A more pragmatic model would price future risks based on past losses and make companies pay premiums for loss producing behaviour. The XBRL risk taxonomy can create a data model to facilitate loss history aggregation that can create enough data for accurate underwriting. And when that information can be placed on an open market, companies would have a financial incentive to report losses – because the market would transfer the losses to insurance coverage and companies would have more capital for investments. At a time when most companies are short of capital, this model can be beneficial for every one – market mechanisms, regulatory reform, and better capital allocation.
Accurate valuation of risk is also a critical requirement for insurance underwriting. The value of risk is to be determined based on two important aspects i.e.
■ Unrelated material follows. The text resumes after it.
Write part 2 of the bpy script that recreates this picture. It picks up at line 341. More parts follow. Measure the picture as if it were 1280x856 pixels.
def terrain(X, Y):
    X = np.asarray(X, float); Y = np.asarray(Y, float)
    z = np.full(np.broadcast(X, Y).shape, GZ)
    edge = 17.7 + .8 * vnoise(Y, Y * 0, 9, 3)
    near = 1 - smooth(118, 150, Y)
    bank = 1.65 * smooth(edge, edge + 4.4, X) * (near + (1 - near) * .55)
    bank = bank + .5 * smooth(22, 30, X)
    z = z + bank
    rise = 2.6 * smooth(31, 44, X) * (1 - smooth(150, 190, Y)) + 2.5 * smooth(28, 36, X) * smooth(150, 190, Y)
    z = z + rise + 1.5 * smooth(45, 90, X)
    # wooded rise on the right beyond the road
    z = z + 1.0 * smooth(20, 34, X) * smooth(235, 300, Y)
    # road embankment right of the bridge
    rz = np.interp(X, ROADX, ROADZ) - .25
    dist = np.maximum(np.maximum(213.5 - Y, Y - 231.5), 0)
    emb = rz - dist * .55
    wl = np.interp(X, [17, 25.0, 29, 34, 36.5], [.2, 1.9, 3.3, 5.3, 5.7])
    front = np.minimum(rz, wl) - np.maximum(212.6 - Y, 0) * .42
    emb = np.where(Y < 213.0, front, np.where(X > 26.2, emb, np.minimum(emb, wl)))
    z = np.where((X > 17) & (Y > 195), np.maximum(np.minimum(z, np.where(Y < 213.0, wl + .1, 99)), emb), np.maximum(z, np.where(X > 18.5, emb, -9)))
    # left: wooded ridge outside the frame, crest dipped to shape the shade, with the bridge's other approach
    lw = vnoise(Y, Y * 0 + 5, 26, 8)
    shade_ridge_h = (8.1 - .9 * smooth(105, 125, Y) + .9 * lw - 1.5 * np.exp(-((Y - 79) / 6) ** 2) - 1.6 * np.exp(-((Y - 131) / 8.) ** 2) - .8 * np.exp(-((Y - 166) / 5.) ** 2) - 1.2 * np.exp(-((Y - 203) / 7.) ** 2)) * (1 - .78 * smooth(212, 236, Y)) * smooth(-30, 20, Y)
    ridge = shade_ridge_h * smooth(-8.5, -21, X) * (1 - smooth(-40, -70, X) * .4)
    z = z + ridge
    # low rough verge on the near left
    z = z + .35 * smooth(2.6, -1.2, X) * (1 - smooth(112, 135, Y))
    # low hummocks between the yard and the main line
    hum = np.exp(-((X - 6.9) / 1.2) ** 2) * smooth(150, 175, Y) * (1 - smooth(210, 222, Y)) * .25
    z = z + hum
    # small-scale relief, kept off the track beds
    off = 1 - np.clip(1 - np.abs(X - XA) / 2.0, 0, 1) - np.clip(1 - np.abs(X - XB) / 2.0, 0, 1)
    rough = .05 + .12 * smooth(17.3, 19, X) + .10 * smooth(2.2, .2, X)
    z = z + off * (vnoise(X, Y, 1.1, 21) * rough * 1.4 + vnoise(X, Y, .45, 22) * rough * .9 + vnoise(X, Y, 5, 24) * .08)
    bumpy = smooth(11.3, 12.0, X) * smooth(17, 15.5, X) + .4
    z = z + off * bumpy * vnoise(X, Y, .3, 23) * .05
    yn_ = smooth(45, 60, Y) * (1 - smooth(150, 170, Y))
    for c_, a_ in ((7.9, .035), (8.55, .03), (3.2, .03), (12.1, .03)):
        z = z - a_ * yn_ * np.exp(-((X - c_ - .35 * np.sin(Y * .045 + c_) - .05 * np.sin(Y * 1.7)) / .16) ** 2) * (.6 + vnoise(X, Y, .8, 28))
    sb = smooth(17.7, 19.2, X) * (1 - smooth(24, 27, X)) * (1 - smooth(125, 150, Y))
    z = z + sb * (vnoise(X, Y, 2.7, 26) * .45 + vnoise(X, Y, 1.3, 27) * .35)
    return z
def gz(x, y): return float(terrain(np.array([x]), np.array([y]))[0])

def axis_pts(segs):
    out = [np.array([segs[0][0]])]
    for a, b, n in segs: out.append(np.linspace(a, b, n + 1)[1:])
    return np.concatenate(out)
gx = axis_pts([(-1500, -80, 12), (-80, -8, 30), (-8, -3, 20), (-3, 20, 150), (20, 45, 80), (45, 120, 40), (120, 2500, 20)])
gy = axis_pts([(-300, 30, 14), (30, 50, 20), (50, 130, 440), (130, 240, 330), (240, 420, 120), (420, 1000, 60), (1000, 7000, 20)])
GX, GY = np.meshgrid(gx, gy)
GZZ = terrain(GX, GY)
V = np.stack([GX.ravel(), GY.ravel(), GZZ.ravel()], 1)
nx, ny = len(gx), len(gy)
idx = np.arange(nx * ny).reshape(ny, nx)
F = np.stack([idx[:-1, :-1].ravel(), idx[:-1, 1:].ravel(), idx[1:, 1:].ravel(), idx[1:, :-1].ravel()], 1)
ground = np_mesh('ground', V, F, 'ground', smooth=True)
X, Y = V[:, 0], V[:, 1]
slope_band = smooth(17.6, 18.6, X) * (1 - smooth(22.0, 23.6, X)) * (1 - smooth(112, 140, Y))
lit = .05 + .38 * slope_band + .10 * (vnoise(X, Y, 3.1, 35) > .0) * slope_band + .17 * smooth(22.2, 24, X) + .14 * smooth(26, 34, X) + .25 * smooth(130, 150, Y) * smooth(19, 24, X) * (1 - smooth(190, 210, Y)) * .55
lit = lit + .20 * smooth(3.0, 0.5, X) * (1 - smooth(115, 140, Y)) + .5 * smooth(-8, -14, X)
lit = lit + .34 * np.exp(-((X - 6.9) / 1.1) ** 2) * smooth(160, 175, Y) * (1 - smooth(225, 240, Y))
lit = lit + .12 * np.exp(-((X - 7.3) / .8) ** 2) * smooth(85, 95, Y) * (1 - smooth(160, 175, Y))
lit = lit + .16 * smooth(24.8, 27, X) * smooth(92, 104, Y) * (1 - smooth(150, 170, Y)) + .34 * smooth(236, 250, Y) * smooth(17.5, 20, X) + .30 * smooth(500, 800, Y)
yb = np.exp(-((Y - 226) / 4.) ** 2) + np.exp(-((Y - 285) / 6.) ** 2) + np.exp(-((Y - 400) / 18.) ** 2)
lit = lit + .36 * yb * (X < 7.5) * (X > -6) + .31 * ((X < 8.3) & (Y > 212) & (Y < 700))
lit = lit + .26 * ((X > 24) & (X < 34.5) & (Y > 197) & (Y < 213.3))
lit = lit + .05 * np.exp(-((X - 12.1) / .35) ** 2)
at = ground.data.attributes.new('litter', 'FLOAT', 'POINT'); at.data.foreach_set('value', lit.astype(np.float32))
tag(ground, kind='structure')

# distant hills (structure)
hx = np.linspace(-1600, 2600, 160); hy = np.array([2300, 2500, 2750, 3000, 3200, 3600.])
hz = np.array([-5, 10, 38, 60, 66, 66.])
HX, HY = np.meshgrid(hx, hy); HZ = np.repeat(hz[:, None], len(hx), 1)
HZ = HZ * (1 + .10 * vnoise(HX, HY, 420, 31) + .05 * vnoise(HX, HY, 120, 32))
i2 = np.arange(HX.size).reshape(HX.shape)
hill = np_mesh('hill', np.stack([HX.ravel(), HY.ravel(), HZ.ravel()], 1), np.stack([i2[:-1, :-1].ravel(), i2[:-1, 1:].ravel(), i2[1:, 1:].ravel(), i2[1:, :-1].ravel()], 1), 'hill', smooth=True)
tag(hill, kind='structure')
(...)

1. By verification of assets physically.
2. To know the value of asset through financial statements where the actual value is mentioned.
As per Indian accounting system, the value of assets mentioned in the financial statements is the book value or the market value whichever is less.
At present, most of the organizations are switching over to International financial Reporting Standards (IFRS) which has now been accepted by more than 100 countries as the common business accounting standard.
This has provided convenience to Global Investors who access the financial health of a company before making investments.
In IFRS, the value of assets is determined on the basis of Fair Market value which gives a correct picture to insurance underwriters for arriving at the insurable value of a property. Through XBRL, insurance companies can access historical data of various assets without studying the year wise financial statements.
The information provided through XBRL is authentic information which has been provided the company to the various statutory authorities like Registrar of Companies or income Tax/ Central Excise Authorities. This data will help insurance companies to avoid loss of premium due to under insurance. It will also help in accurate assessment of claim liabilities leading to indemnification only to the extent of loss incurred.